[Start Dataset content]

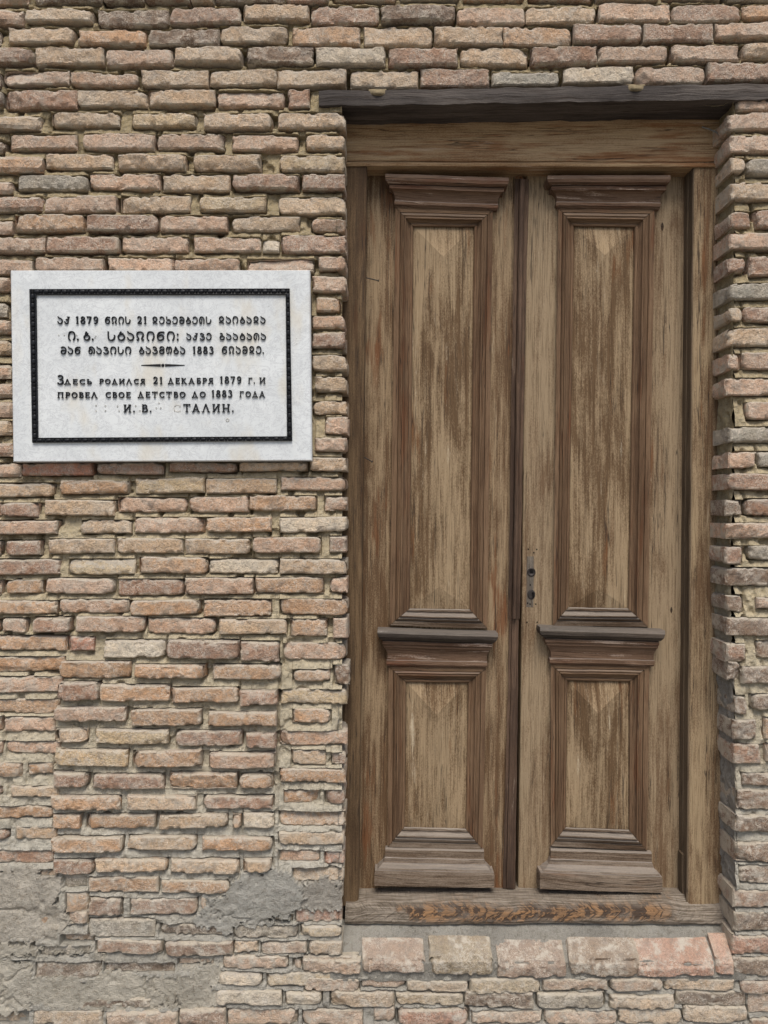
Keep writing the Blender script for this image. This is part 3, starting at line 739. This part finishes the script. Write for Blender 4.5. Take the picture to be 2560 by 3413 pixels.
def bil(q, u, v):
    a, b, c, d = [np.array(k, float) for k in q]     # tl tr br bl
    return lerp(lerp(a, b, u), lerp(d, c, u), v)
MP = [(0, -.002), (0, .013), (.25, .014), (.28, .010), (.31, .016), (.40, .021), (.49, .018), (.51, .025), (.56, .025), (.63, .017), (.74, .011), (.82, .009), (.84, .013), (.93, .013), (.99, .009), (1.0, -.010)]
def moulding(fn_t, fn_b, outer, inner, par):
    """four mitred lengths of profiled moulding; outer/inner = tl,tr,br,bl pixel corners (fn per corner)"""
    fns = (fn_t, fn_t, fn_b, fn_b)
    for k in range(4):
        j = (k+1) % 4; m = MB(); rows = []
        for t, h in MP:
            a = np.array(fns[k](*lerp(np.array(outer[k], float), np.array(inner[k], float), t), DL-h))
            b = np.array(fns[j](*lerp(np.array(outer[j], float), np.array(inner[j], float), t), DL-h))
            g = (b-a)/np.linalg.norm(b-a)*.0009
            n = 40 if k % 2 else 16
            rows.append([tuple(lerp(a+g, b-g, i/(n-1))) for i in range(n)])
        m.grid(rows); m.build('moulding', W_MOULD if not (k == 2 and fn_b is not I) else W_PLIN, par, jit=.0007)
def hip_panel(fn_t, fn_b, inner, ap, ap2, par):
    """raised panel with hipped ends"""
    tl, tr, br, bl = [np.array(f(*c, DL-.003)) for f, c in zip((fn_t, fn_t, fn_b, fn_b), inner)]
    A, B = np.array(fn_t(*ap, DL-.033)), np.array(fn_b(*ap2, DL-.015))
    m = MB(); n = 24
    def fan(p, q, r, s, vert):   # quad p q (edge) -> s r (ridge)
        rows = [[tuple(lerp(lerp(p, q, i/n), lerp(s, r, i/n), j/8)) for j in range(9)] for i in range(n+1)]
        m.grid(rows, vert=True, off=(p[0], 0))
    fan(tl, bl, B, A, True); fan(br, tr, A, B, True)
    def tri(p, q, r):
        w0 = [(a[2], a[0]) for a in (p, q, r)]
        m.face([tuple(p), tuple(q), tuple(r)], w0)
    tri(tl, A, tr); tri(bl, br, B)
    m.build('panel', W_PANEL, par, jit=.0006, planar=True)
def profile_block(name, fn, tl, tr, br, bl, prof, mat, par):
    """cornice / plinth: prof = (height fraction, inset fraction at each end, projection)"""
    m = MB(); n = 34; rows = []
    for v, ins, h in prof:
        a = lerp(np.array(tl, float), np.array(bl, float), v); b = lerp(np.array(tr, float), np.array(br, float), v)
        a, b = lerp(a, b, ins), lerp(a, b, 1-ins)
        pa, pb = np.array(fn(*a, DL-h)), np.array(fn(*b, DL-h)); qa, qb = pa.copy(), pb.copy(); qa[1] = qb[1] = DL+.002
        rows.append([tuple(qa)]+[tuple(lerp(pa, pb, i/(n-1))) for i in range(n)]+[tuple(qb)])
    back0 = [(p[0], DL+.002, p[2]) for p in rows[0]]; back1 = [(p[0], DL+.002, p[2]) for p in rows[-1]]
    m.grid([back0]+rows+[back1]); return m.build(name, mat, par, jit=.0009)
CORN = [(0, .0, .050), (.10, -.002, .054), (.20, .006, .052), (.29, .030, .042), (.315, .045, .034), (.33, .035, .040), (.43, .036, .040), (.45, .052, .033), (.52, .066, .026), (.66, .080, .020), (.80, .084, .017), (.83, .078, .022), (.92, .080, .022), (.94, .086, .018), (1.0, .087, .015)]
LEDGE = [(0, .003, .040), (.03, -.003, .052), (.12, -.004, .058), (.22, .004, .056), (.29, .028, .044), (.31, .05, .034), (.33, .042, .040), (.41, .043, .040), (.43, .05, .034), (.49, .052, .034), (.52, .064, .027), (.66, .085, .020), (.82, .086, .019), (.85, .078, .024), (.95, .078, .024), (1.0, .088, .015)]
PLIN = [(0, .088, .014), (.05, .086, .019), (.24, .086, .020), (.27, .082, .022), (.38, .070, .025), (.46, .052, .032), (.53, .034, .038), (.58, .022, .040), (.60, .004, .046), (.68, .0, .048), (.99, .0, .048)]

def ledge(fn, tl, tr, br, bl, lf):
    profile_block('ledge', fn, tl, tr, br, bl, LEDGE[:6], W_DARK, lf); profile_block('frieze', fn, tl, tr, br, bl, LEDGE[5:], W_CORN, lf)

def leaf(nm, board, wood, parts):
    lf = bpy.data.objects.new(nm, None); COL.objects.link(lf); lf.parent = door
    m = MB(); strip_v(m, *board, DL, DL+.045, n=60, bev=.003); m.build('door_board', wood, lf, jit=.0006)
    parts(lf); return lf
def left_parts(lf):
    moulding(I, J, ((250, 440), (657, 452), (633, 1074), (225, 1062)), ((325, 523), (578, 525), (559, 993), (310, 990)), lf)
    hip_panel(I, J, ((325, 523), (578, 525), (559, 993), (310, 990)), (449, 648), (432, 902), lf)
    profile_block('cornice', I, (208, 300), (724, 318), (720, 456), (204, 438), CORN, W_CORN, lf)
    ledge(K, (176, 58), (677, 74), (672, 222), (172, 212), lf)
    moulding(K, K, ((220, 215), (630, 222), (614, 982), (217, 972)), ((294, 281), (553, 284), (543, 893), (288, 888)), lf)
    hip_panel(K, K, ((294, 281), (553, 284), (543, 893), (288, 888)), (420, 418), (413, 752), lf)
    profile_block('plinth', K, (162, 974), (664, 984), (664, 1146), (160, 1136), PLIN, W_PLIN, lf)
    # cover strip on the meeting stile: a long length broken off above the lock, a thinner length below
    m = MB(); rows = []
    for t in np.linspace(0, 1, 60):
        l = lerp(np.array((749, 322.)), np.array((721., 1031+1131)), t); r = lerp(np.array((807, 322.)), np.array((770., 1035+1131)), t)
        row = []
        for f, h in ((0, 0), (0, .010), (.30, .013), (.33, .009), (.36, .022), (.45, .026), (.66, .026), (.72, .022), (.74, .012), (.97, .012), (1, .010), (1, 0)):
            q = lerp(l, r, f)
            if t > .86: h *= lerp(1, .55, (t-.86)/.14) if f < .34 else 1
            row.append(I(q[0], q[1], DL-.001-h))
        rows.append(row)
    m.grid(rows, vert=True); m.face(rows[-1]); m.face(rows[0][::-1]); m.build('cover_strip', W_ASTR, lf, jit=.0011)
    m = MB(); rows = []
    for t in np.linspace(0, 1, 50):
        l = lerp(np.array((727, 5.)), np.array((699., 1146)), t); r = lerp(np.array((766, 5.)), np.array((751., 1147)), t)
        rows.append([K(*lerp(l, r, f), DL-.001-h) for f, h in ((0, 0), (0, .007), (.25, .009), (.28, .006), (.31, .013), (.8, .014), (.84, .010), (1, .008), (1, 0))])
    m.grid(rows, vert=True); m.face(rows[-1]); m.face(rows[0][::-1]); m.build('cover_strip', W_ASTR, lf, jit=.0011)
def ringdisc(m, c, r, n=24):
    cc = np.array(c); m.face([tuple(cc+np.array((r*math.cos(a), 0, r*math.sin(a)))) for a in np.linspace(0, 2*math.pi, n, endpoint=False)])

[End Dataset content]

### Goal
Without the pictures, print the whole listing exactly as given.

### Correct response
Keep writing the Blender script for this image. This is part 3, starting at line 739. This part finishes the script. Write for Blender 4.5. Take the picture to be 2560 by 3413 pixels.
def bil(q, u, v):
    a, b, c, d = [np.array(k, float) for k in q]     # tl tr br bl
    return lerp(lerp(a, b, u), lerp(d, c, u), v)
MP = [(0, -.002), (0, .013), (.25, .014), (.28, .010), (.31, .016), (.40, .021), (.49, .018), (.51, .025), (.56, .025), (.63, .017), (.74, .011), (.82, .009), (.84, .013), (.93, .013), (.99, .009), (1.0, -.010)]
def moulding(fn_t, fn_b, outer, inner, par):
    """four mitred lengths of profiled moulding; outer/inner = tl,tr,br,bl pixel corners (fn per corner)"""
    fns = (fn_t, fn_t, fn_b, fn_b)
    for k in range(4):
        j = (k+1) % 4; m = MB(); rows = []
        for t, h in MP:
            a = np.array(fns[k](*lerp(np.array(outer[k], float), np.array(inner[k], float), t), DL-h))
            b = np.array(fns[j](*lerp(np.array(outer[j], float), np.array(inner[j], float), t), DL-h))
            g = (b-a)/np.linalg.norm(b-a)*.0009
            n = 40 if k % 2 else 16
            rows.append([tuple(lerp(a+g, b-g, i/(n-1))) for i in range(n)])
        m.grid(rows); m.build('moulding', W_MOULD if not (k == 2 and fn_b is not I) else W_PLIN, par, jit=.0007)
def hip_panel(fn_t, fn_b, inner, ap, ap2, par):
    """raised panel with hipped ends"""
    tl, tr, br, bl = [np.array(f(*c, DL-.003)) for f, c in zip((fn_t, fn_t, fn_b, fn_b), inner)]
    A, B = np.array(fn_t(*ap, DL-.033)), np.array(fn_b(*ap2, DL-.015))
    m = MB(); n = 24
    def fan(p, q, r, s, vert):   # quad p q (edge) -> s r (ridge)
        rows = [[tuple(lerp(lerp(p, q, i/n), lerp(s, r, i/n), j/8)) for j in range(9)] for i in range(n+1)]
        m.grid(rows, vert=True, off=(p[0], 0))
    fan(tl, bl, B, A, True); fan(br, tr, A, B, True)
    def tri(p, q, r):
        w0 = [(a[2], a[0]) for a in (p, q, r)]
        m.face([tuple(p), tuple(q), tuple(r)], w0)
    tri(tl, A, tr); tri(bl, br, B)
    m.build('panel', W_PANEL, par, jit=.0006, planar=True)
def profile_block(name, fn, tl, tr, br, bl, prof, mat, par):
    """cornice / plinth: prof = (height fraction, inset fraction at each end, projection)"""
    m = MB(); n = 34; rows = []
    for v, ins, h in prof:
        a = lerp(np.array(tl, float), np.array(bl, float), v); b = lerp(np.array(tr, float), np.array(br, float), v)
        a, b = lerp(a, b, ins), lerp(a, b, 1-ins)
        pa, pb = np.array(fn(*a, DL-h)), np.array(fn(*b, DL-h)); qa, qb = pa.copy(), pb.copy(); qa[1] = qb[1] = DL+.002
        rows.append([tuple(qa)]+[tuple(lerp(pa, pb, i/(n-1))) for i in range(n)]+[tuple(qb)])
    back0 = [(p[0], DL+.002, p[2]) for p in rows[0]]; back1 = [(p[0], DL+.002, p[2]) for p in rows[-1]]
    m.grid([back0]+rows+[back1]); return m.build(name, mat, par, jit=.0009)
CORN = [(0, .0, .050), (.10, -.002, .054), (.20, .006, .052), (.29, .030, .042), (.315, .045, .034), (.33, .035, .040), (.43, .036, .040), (.45, .052, .033), (.52, .066, .026), (.66, .080, .020), (.80, .084, .017), (.83, .078, .022), (.92, .080, .022), (.94, .086, .018), (1.0, .087, .015)]
LEDGE = [(0, .003, .040), (.03, -.003, .052), (.12, -.004, .058), (.22, .004, .056), (.29, .028, .044), (.31, .05, .034), (.33, .042, .040), (.41, .043, .040), (.43, .05, .034), (.49, .052, .034), (.52, .064, .027), (.66, .085, .020), (.82, .086, .019), (.85, .078, .024), (.95, .078, .024), (1.0, .088, .015)]
PLIN = [(0, .088, .014), (.05, .086, .019), (.24, .086, .020), (.27, .082, .022), (.38, .070, .025), (.46, .052, .032), (.53, .034, .038), (.58, .022, .040), (.60, .004, .046), (.68, .0, .048), (.99, .0, .048)]

def ledge(fn, tl, tr, br, bl, lf):
    profile_block('ledge', fn, tl, tr, br, bl, LEDGE[:6], W_DARK, lf); profile_block('frieze', fn, tl, tr, br, bl, LEDGE[5:], W_CORN, lf)

def leaf(nm, board, wood, parts):
    lf = bpy.data.objects.new(nm, None); COL.objects.link(lf); lf.parent = door
    m = MB(); strip_v(m, *board, DL, DL+.045, n=60, bev=.003); m.build('door_board', wood, lf, jit=.0006)
    parts(lf); return lf
def left_parts(lf):
    moulding(I, J, ((250, 440), (657, 452), (633, 1074), (225, 1062)), ((325, 523), (578, 525), (559, 993), (310, 990)), lf)
    hip_panel(I, J, ((325, 523), (578, 525), (559, 993), (310, 990)), (449, 648), (432, 902), lf)
    profile_block('cornice', I, (208, 300), (724, 318), (720, 456), (204, 438), CORN, W_CORN, lf)
    ledge(K, (176, 58), (677, 74), (672, 222), (172, 212), lf)
    moulding(K, K, ((220, 215), (630, 222), (614, 982), (217, 972)), ((294, 281), (553, 284), (543, 893), (288, 888)), lf)
    hip_panel(K, K, ((294, 281), (553, 284), (543, 893), (288, 888)), (420, 418), (413, 752), lf)
    profile_block('plinth', K, (162, 974), (664, 984), (664, 1146), (160, 1136), PLIN, W_PLIN, lf)
    # cover strip on the meeting stile: a long length broken off above the lock, a thinner length below
    m = MB(); rows = []
    for t in np.linspace(0, 1, 60):
        l = lerp(np.array((749, 322.)), np.array((721., 1031+1131)), t); r = lerp(np.array((807, 322.)), np.array((770., 1035+1131)), t)
        row = []
        for f, h in ((0, 0), (0, .010), (.30, .013), (.33, .009), (.36, .022), (.45, .026), (.66, .026), (.72, .022), (.74, .012), (.97, .012), (1, .010), (1, 0)):
            q = lerp(l, r, f)
            if t > .86: h *= lerp(1, .55, (t-.86)/.14) if f < .34 else 1
            row.append(I(q[0], q[1], DL-.001-h))
        rows.append(row)
    m.grid(rows, vert=True); m.face(rows[-1]); m.face(rows[0][::-1]); m.build('cover_strip', W_ASTR, lf, jit=.0011)
    m = MB(); rows = []
    for t in np.linspace(0, 1, 50):
        l = lerp(np.array((727, 5.)), np.array((699., 1146)), t); r = lerp(np.array((766, 5.)), np.array((751., 1147)), t)
        rows.append([K(*lerp(l, r, f), DL-.001-h) for f, h in ((0, 0), (0, .007), (.25, .009), (.28, .006), (.31, .013), (.8, .014), (.84, .010), (1, .008), (1, 0))])
    m.grid(rows, vert=True); m.face(rows[-1]); m.face(rows[0][::-1]); m.build('cover_strip', W_ASTR, lf, jit=.0011)
def ringdisc(m, c, r, n=24):
    cc = np.array(c); m.face([tuple(cc+np.array((r*math.cos(a), 0, r*math.sin(a)))) for a in np.linspace(0, 2*math.pi, n, endpoint=False)])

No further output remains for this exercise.